One roadblock awaiting engineers is that the codes used to design infrastructure don’t necessarily consider drought. “When the engineering community built all of this infrastructure in the 1940s and ’50s, potential impacts of droughts were unknown,” says Amir Agha Kouchak, a hydrologist and assistant professor at the University of California, Irvine.
Updating the codes is a complicated process that requires research not only to understand the mechanisms but also develop methods and frameworks to factor drought conditions into designs.
“There are infinitely potential ways to make a structure stable, but those ideas should be explored and calculated by the greater scientific community,” Agha Kouchak says.
Putting Infrastructure to the Test
Research, development and demonstration will help civil engineers address the impact of climate change on the infrastructure they design.

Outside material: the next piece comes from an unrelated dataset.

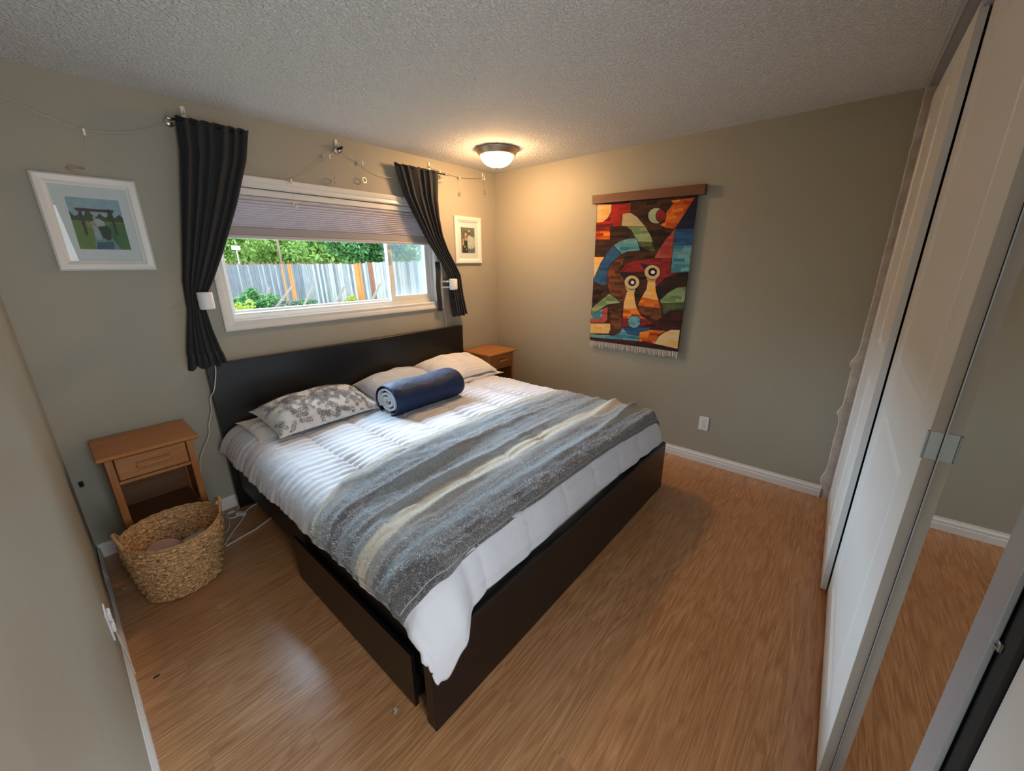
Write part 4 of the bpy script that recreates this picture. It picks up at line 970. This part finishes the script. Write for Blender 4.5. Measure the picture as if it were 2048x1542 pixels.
for i, (c_, poly) in enumerate(TAP[1:]):
    xx = -.0304 - i*.00005; cyy = sum(p[0] for p in poly)/len(poly); czz = sum(p[1] for p in poly)/len(poly)
    if len(poly) > 5 and c_ not in ('maroon',):   # dark woven outline under each shape
        k_ = 1.0; o_ = []
        for p in poly:
            d_ = math.hypot(p[0]-cyy, p[1]-czz); e_ = .0048/max(d_, .01); o_.append((xx+.00002, p[0]+(p[0]-cyy)*e_, p[1]+(p[1]-czz)*e_))
        cb_.add(o_, [tuple(range(len(o_)))[::-1]], ks_.index('black'))
    cb_.add([(xx, p[0], p[1]) for p in poly], [tuple(range(len(poly)))[::-1]], ks_.index(c_))
cb_.build('woven_cloth', [TM[k] for k in ks_], th)
b = MB(); random.seed(5); NF = 78
for i in range(NF):
    t_ = (i+.5)/NF; y = lerp(p3[0], p2[0], t_); z = lerp(p3[1], p2[1], t_); L = random.uniform(.040, .060); sw = random.uniform(-.008, .008)
    b.tube([(-.028, y, z+.002), (-.029, y+sw*.4, z-L*.5), (-.027+random.uniform(-.004, .004), y+sw, z-L)], .0026, 5)
fr_ = b.build('fringe', mat('cream_wool_fringe', (.74, .71, .64), .9), th); fr_['kind'] = 'stuff'

# ================================================================ OUTLETS AND SMALL MARKS
def outlet(label):
    t = thing('wall_outlet', label, 'outlet', (0, -2.214, .334))
    MB().box((-.0005, -2.178, .277), (-.006, -2.250, .391), bev=.002).build('cover_plate', PLASTIC, t)
    for z in (.315, .353):
        s_ = MB().box((-.006, -2.198, z-.016), (-.008, -2.230, z+.016), bev=.0008).build('socket', PLASTIC, t)
        k = MB()
        for dy in (-.007, .007): k.box((-.0078, -2.214+dy-.0011, z-.001), (-.0084, -2.214+dy+.0011, z+.008))
        k.lathe([(.0022, -.0084), (.0022, -.0078)], (0, -2.214, z-.009), 10, axis=0); k.build('slots', BLK, s_)
    for z in (.284, .334, .384): MB().lathe([(.0028, -.0088), (.0028, -.006)], (0, -2.214, z), 12, axis=0).build('screw', CHROME, t)
outlet('white double power outlet low on the wall under the woven tapestry')
t = thing('wall_outlet', 'white outlet seen edge on, low on the left wall above the baseboard', 'outlet', (XL, -1.14, .35))
MB().box((XL+.0005, -1.10, .285), (XL+.006, -1.175, .405), bev=.002).build('cover_plate', PLASTIC, t)
for z, lab in ((.375, 'small white charger in the upper socket of the left wall outlet'), (.325, 'small white charger in the lower socket of the left wall outlet')):
    c_ = thing('wall_charger', lab, 'charger', (XL+.006, -1.14, z), group='chargers in the left wall outlet')
    MB().box((XL+.0062, -1.120, z-.018), (XL+.016, -1.160, z+.018), bev=.004).build('charger_body', PLASTIC, c_)
    MB().tube(smooth_path([(XL+.013, -1.14, z-.017), (XL+.012, -1.15, z-.06), (XL+.018, -1.16, z-.16), (XL+.020, -1.17, z-.22)]), .0017, 6).build('lead', CORD, c_, smooth=True)
t = thing('cable_jack', 'small black cable fitting on the wall left of the near nightstand', 'cable jack', (-3.288, 0, .455))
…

In his work on quantitatively assessing the resilience and vulnerability of critical infrastructure to extreme events under a changing climate, Mississippi State’s Vahedifard is collaborating with hydrologists and climate scientists to bridge the gap between climate science and engineering practice.

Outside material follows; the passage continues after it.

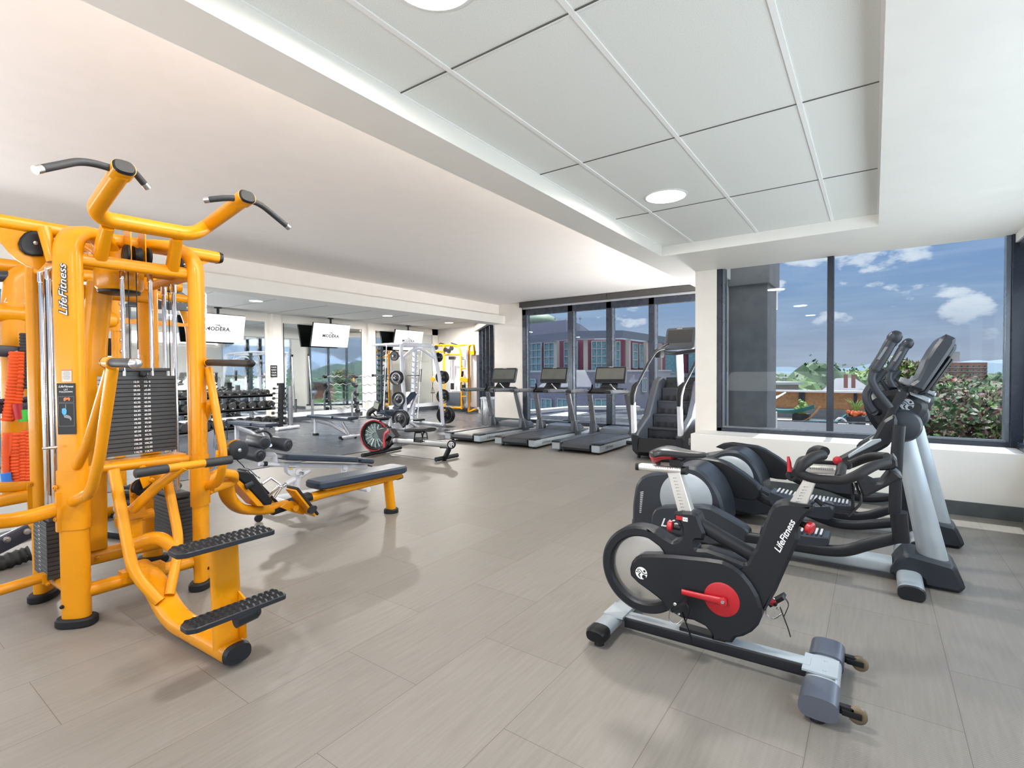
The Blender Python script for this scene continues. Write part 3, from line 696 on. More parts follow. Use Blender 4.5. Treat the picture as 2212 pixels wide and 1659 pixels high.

One part of his research assesses the thermo-hydro-mechanical impacts of climate change on the performance of and soil-structure interaction in critical earth structures. In another part, Vahedifard and his colleagues are working to develop tangible design and risk management approaches for critical infrastructure.
The research team currently is evaluating the effects of California’s drought on soil strength and the structural integrity of the state’s levee systems, as well as the effects of increased rainfall intensity on landslide activities in Seattle, Wash.

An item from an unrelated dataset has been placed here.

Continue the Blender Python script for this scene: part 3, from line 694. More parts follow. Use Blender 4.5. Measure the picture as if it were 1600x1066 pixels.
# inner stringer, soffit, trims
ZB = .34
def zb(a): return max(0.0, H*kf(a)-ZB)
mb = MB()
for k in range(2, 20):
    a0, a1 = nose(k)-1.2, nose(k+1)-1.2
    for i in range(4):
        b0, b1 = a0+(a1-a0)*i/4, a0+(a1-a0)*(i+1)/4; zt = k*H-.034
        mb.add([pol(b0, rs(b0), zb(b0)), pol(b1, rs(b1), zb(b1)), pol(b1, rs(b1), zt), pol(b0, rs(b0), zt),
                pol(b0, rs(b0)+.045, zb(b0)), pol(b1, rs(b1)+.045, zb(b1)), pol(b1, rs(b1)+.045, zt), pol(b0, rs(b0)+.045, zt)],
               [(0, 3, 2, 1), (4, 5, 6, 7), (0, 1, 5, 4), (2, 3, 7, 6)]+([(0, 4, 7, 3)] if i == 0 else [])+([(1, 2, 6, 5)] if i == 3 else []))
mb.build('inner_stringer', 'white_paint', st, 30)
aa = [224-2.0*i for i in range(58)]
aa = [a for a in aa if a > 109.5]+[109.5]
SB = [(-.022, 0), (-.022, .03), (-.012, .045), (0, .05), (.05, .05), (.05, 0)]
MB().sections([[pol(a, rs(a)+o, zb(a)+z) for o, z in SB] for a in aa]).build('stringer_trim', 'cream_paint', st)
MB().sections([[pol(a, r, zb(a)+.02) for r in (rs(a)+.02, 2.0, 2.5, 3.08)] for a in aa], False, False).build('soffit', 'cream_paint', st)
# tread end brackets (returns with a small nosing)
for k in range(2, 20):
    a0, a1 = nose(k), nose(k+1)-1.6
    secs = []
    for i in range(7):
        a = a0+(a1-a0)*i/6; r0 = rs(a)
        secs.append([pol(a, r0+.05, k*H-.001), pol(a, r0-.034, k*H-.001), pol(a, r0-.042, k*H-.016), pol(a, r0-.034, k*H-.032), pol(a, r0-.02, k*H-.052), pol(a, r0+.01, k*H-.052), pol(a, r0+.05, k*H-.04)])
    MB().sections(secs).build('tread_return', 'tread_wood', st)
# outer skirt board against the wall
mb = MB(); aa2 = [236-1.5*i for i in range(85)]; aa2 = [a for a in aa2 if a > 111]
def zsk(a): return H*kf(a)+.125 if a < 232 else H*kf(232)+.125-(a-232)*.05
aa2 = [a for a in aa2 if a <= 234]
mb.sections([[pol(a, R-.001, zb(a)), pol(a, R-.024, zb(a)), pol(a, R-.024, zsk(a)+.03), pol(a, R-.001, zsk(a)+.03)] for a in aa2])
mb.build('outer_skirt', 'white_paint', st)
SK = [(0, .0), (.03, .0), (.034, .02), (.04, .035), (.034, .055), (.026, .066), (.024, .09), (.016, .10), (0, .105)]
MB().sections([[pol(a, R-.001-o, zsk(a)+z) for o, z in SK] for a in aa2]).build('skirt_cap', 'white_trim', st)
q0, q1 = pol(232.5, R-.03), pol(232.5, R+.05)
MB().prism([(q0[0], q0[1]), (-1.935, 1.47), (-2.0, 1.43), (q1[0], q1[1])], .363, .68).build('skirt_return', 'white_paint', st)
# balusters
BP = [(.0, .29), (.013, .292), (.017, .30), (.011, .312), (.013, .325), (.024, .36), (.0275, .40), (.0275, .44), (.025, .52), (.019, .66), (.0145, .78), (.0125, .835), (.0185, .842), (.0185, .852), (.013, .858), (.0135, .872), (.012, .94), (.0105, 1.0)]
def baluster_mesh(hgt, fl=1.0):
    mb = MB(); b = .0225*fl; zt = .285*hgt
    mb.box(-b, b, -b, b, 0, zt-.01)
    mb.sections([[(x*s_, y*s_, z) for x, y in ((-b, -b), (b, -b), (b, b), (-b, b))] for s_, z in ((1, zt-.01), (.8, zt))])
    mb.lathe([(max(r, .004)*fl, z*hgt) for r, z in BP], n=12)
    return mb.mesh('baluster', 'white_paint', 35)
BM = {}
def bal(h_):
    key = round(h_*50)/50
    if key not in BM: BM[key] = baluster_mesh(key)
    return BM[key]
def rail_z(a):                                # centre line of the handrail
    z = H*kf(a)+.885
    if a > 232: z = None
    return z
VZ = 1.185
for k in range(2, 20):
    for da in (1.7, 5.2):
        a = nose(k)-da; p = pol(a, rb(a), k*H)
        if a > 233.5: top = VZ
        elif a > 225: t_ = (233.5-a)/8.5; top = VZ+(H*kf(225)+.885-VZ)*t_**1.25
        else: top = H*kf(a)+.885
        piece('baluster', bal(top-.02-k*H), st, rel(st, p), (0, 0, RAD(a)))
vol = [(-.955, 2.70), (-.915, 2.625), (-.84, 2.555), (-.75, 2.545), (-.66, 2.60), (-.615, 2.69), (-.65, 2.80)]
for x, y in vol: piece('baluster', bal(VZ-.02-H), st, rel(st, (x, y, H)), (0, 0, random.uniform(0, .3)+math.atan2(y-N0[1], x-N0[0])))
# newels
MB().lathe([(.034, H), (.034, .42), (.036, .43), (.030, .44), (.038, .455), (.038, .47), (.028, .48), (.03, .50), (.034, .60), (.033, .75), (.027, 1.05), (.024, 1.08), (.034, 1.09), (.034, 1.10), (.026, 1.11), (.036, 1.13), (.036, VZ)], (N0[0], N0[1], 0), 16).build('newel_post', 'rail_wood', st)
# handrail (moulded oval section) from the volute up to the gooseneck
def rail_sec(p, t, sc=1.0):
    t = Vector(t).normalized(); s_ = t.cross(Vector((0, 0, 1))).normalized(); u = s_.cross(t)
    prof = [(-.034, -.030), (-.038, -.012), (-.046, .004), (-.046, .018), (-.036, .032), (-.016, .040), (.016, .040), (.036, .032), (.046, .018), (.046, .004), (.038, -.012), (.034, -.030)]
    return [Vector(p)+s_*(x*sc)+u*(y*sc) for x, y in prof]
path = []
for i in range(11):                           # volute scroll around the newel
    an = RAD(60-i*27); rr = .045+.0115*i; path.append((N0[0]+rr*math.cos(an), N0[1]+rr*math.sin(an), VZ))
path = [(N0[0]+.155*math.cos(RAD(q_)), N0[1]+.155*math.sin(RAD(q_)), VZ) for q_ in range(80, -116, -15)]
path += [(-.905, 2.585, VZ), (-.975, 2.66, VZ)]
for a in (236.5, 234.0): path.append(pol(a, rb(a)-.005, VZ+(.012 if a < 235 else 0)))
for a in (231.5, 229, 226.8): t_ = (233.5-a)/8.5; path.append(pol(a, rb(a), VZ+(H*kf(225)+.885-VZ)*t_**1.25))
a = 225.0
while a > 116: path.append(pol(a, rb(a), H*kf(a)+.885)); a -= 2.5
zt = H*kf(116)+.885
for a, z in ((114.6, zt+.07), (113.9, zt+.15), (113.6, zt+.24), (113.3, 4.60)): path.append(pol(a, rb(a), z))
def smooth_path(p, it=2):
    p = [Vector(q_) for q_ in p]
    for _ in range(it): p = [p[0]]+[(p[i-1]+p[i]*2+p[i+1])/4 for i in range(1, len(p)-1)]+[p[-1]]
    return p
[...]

At UC Irvine’s Center for Hydrology & Remote Sensing, Agha Kouchak has developed the Global Integrated Drought Monitoring and Prediction System (GIDMaPS). The system relies on NASA data products to generate meteorological, agricultural and agro-meteorological drought information. Agha Kouchak and his team will soon unveil a fourth category based on relative humidity. He expects that to help detect drought onset earlier than other indicators.
Used for seasonal analysis, the statistical drought prediction model estimates how drought will change in the next 4 to 6 months. “We don’t go any farther out into the future because drought prediction is very challenging,” Agha Kouchak says. He and the other researchers also are developing a California-specific model.
Solutions for a more resilient infrastructure are starting to emerge outside the lab. “We need a systematic approach and understanding of how one system affects another,” Lee says. “Engineering solutions need to be tied to an elegant and integrated design.”
Lee cites the proposed reconfiguration of the 51-mile Los Angeles River corridor. Project planners and engineers seek to integrate design and infrastructure for a “more aesthetic solution that benefits the community while still functioning from an engineering standpoint,” Lee says.
The Los Angeles River Revitalization Corp. has commissioned architect Frank Gehry and a team of experts to analyze data and recommend river interventions and capital improvements “based on design storm impacts and process methodology.”
The initial study, which involves public engagement, will address factors such as flood management, infrastructure resilience, recreation and quality of life. Lee says that public engagement in this and other infrastructure projects is critical. After all, “many communities may have to transform significantly as climate change risks increase.”